→ **WHAT THIS TASK INVOLVES**:
Transcribe every entry word for word, but skip the images.
>> Start EXCERPTED DATA
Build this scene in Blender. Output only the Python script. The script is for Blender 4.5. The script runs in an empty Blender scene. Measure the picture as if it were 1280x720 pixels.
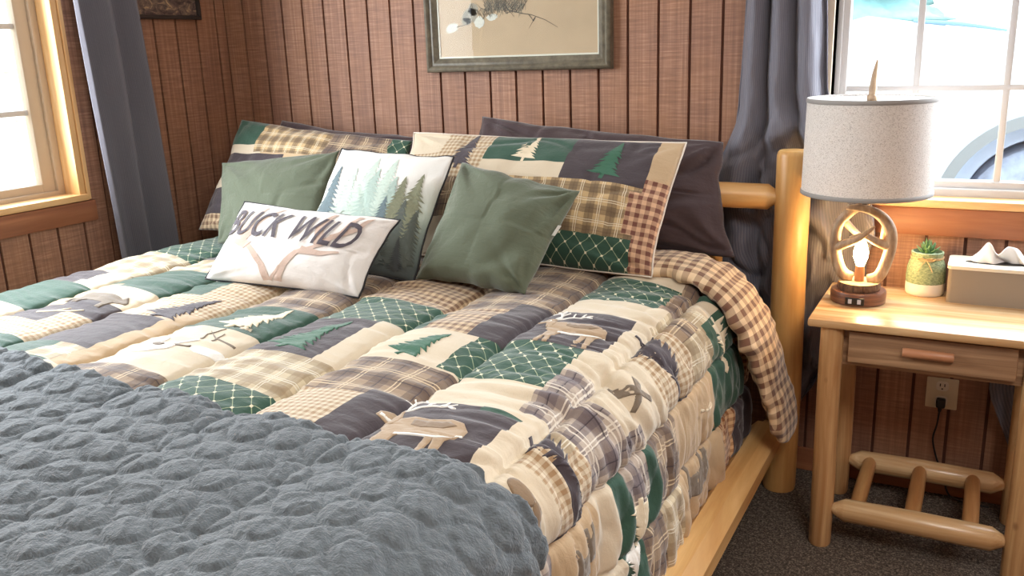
import bpy, bmesh, math, random
import numpy as np
from mathutils import Vector, Matrix
from mathutils.geometry import tessellate_polygon
random.seed(4)
C = bpy.context.scene.collection
scn = bpy.context.scene
PI = math.pi

# ------------------------------------------------------------------ noise
_rng = np.random.RandomState(11)
_T = _rng.rand(256, 256) * 2 - 1
def vn(x, y, k=0):
    """smooth 2-D value noise in -1..1"""
    x = np.asarray(x, float) + 17.3 * k; y = np.asarray(y, float) + 9.7 * k
    xi = np.floor(x).astype(int); yi = np.floor(y).astype(int)
    fx = x - xi; fy = y - yi
    fx = fx * fx * (3 - 2 * fx); fy = fy * fy * (3 - 2 * fy)
    g = lambda a, b: _T[a & 255, b & 255]
    return (g(xi, yi) * (1 - fx) + g(xi + 1, yi) * fx) * (1 - fy) + (g(xi, yi + 1) * (1 - fx) + g(xi + 1, yi + 1) * fx) * fy

# ------------------------------------------------------------------ materials
def lin(c):
    return tuple(((v / 255) / 12.92 if v / 255 <= .04045 else ((v / 255 + .055) / 1.055) ** 2.4) for v in c) + (1,)

class NT:
    def __init__(s, name):
        s.m = bpy.data.materials.new(name); s.m.use_nodes = True
        s.t = s.m.node_tree; s.b = s.t.nodes['Principled BSDF']; s.out = s.t.nodes['Material Output']
    def n(s, typ, **k):
        o = s.t.nodes.new(typ)
        for a, v in k.items(): setattr(o, a, v)
        return o
    def put(s, sock, v):
        if isinstance(v, bpy.types.NodeSocket): s.t.links.new(v, sock)
        else: sock.default_value = v
    def math(s, op, a, b=None, c=None):
        o = s.n('ShaderNodeMath', operation=op)
        for i, v in enumerate((a, b, c)):
            if v is not None: s.put(o.inputs[i], v)
        return o.outputs[0]
    def mix(s, f, a, b):
        o = s.n('ShaderNodeMix', data_type='RGBA')
        s.put(o.inputs[0], f); s.put(o.inputs[6], a); s.put(o.inputs[7], b)
        return o.outputs[2]
    def uv(s):
        return s.n('ShaderNodeTexCoord').outputs['UV']
    def obj(s):
        return s.n('ShaderNodeTexCoord').outputs['Object']
    def mapping(s, vec, scale=(1, 1, 1), rot=(0, 0, 0), loc=(0, 0, 0)):
        o = s.n('ShaderNodeMapping'); s.put(o.inputs[0], vec)
        o.inputs['Scale'].default_value = scale; o.inputs['Rotation'].default_value = rot; o.inputs['Location'].default_value = loc
        return o.outputs[0]
    def noise(s, vec, scale=5, detail=3, rough=.5, dist=0):
        o = s.n('ShaderNodeTexNoise'); s.put(o.inputs['Vector'], vec)
        o.inputs['Scale'].default_value = scale; o.inputs['Detail'].default_value = detail
        o.inputs['Roughness'].default_value = rough; o.inputs['Distortion'].default_value = dist
        return o.outputs[0]
    def ramp(s, f, stops):
        o = s.n('ShaderNodeValToRGB'); s.put(o.inputs[0], f)
        e = o.color_ramp.elements
        while len(e) < len(stops): e.new(.5)
        for k, (p, c) in enumerate(stops): e[k].position = p; e[k].color = c
        return o.outputs[0]
    def sep(s, vec):
        o = s.n('ShaderNodeSeparateXYZ'); s.put(o.inputs[0], vec); return o.outputs
    def bump(s, h, strength=.3, dist=.01):
        o = s.n('ShaderNodeBump'); s.put(o.inputs['Height'], h)
        o.inputs['Strength'].default_value = strength; o.inputs['Distance'].default_value = dist
        s.t.links.new(o.outputs[0], s.b.inputs['Normal'])
    def fin(s, col, rough=.7, **k):
        s.put(s.b.inputs['Base Color'], col); s.put(s.b.inputs['Roughness'], rough)
        for a, v in k.items(): s.put(s.b.inputs[a.replace('_', ' ')], v)
        return s.m

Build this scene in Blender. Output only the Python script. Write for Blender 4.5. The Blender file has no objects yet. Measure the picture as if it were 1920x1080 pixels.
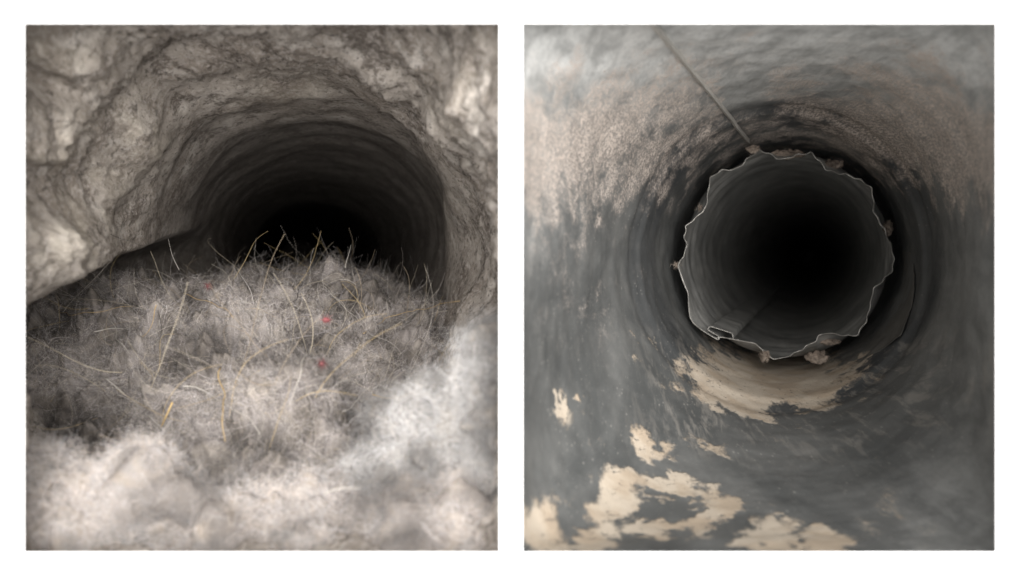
>> End EXCERPTED DATA
→ **RESULT OF THIS EXERCISE**:
Build this scene in Blender. Output only the Python script. The script is for Blender 4.5. The script runs in an empty Blender scene. Measure the picture as if it were 1280x720 pixels.
import bpy, bmesh, math, random
import numpy as np
from mathutils import Vector, Matrix
from mathutils.geometry import tessellate_polygon
random.seed(4)
C = bpy.context.scene.collection
scn = bpy.context.scene
PI = math.pi

# ------------------------------------------------------------------ noise
_rng = np.random.RandomState(11)
_T = _rng.rand(256, 256) * 2 - 1
def vn(x, y, k=0):
    """smooth 2-D value noise in -1..1"""
    x = np.asarray(x, float) + 17.3 * k; y = np.asarray(y, float) + 9.7 * k
    xi = np.floor(x).astype(int); yi = np.floor(y).astype(int)
    fx = x - xi; fy = y - yi
    fx = fx * fx * (3 - 2 * fx); fy = fy * fy * (3 - 2 * fy)
    g = lambda a, b: _T[a & 255, b & 255]
    return (g(xi, yi) * (1 - fx) + g(xi + 1, yi) * fx) * (1 - fy) + (g(xi, yi + 1) * (1 - fx) + g(xi + 1, yi + 1) * fx) * fy

# ------------------------------------------------------------------ materials
def lin(c):
    return tuple(((v / 255) / 12.92 if v / 255 <= .04045 else ((v / 255 + .055) / 1.055) ** 2.4) for v in c) + (1,)

class NT:
    def __init__(s, name):
        s.m = bpy.data.materials.new(name); s.m.use_nodes = True
        s.t = s.m.node_tree; s.b = s.t.nodes['Principled BSDF']; s.out = s.t.nodes['Material Output']
    def n(s, typ, **k):
        o = s.t.nodes.new(typ)
        for a, v in k.items(): setattr(o, a, v)
        return o
    def put(s, sock, v):
        if isinstance(v, bpy.types.NodeSocket): s.t.links.new(v, sock)
        else: sock.default_value = v
    def math(s, op, a, b=None, c=None):
        o = s.n('ShaderNodeMath', operation=op)
        for i, v in enumerate((a, b, c)):
            if v is not None: s.put(o.inputs[i], v)
        return o.outputs[0]
    def mix(s, f, a, b):
        o = s.n('ShaderNodeMix', data_type='RGBA')
        s.put(o.inputs[0], f); s.put(o.inputs[6], a); s.put(o.inputs[7], b)
        return o.outputs[2]
    def uv(s):
        return s.n('ShaderNodeTexCoord').outputs['UV']
    def obj(s):
        return s.n('ShaderNodeTexCoord').outputs['Object']
    def mapping(s, vec, scale=(1, 1, 1), rot=(0, 0, 0), loc=(0, 0, 0)):
        o = s.n('ShaderNodeMapping'); s.put(o.inputs[0], vec)
        o.inputs['Scale'].default_value = scale; o.inputs['Rotation'].default_value = rot; o.inputs['Location'].default_value = loc
        return o.outputs[0]
    def noise(s, vec, scale=5, detail=3, rough=.5, dist=0):
        o = s.n('ShaderNodeTexNoise'); s.put(o.inputs['Vector'], vec)
        o.inputs['Scale'].default_value = scale; o.inputs['Detail'].default_value = detail
        o.inputs['Roughness'].default_value = rough; o.inputs['Distortion'].default_value = dist
        return o.outputs[0]
    def ramp(s, f, stops):
        o = s.n('ShaderNodeValToRGB'); s.put(o.inputs[0], f)
        e = o.color_ramp.elements
        while len(e) < len(stops): e.new(.5)
        for k, (p, c) in enumerate(stops): e[k].position = p; e[k].color = c
        return o.outputs[0]
    def sep(s, vec):
        o = s.n('ShaderNodeSeparateXYZ'); s.put(o.inputs[0], vec); return o.outputs
    def bump(s, h, strength=.3, dist=.01):
        o = s.n('ShaderNodeBump'); s.put(o.inputs['Height'], h)
        o.inputs['Strength'].default_value = strength; o.inputs['Distance'].default_value = dist
        s.t.links.new(o.outputs[0], s.b.inputs['Normal'])
    def fin(s, col, rough=.7, **k):
        s.put(s.b.inputs['Base Color'], col); s.put(s.b.inputs['Roughness'], rough)
        for a, v in k.items(): s.put(s.b.inputs[a.replace('_', ' ')], v)
        return s.m

Build this scene in Blender. Output only the Python script. Write for Blender 4.5. The Blender file has no objects yet. Measure the picture as if it were 1920x1080 pixels.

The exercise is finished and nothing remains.